Reproduce exactly the lines below, from the first through the one containing "return at(px, py, Y).x", and nothing more.
● ● ●
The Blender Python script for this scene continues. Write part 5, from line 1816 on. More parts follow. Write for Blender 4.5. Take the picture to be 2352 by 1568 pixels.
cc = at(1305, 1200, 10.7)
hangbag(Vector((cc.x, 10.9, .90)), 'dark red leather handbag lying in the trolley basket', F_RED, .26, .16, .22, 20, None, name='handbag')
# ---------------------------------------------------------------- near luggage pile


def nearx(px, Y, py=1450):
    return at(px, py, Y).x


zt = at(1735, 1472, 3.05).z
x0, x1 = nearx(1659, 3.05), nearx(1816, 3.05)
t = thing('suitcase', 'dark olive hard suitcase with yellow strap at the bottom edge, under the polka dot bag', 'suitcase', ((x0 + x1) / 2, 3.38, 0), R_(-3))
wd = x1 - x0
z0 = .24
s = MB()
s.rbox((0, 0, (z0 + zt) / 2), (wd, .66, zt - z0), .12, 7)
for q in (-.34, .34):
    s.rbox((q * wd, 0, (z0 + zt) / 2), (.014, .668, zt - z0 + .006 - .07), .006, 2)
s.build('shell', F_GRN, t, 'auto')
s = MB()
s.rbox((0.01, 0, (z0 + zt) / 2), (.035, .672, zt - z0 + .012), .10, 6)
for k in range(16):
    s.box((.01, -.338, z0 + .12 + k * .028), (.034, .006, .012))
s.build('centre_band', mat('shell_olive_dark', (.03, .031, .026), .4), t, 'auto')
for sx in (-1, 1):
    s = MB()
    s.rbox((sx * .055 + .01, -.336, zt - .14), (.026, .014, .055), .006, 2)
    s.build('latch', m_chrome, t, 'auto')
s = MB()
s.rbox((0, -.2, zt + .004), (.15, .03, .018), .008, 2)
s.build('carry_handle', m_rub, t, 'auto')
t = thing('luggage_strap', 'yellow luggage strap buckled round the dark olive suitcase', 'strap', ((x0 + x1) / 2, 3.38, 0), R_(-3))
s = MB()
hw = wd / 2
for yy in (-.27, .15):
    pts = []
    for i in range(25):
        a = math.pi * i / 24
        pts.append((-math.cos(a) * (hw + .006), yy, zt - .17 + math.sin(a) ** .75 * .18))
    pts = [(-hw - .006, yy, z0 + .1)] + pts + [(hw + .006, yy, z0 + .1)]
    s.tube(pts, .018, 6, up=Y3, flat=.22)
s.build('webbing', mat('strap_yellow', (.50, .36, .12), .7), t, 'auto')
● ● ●
## ANSWER IN FULL
The Blender Python script for this scene continues. Write part 5, from line 1816 on. More parts follow. Write for Blender 4.5. Take the picture to be 2352 by 1568 pixels.
cc = at(1305, 1200, 10.7)
hangbag(Vector((cc.x, 10.9, .90)), 'dark red leather handbag lying in the trolley basket', F_RED, .26, .16, .22, 20, None, name='handbag')
# ---------------------------------------------------------------- near luggage pile


def nearx(px, Y, py=1450):
    return at(px, py, Y).x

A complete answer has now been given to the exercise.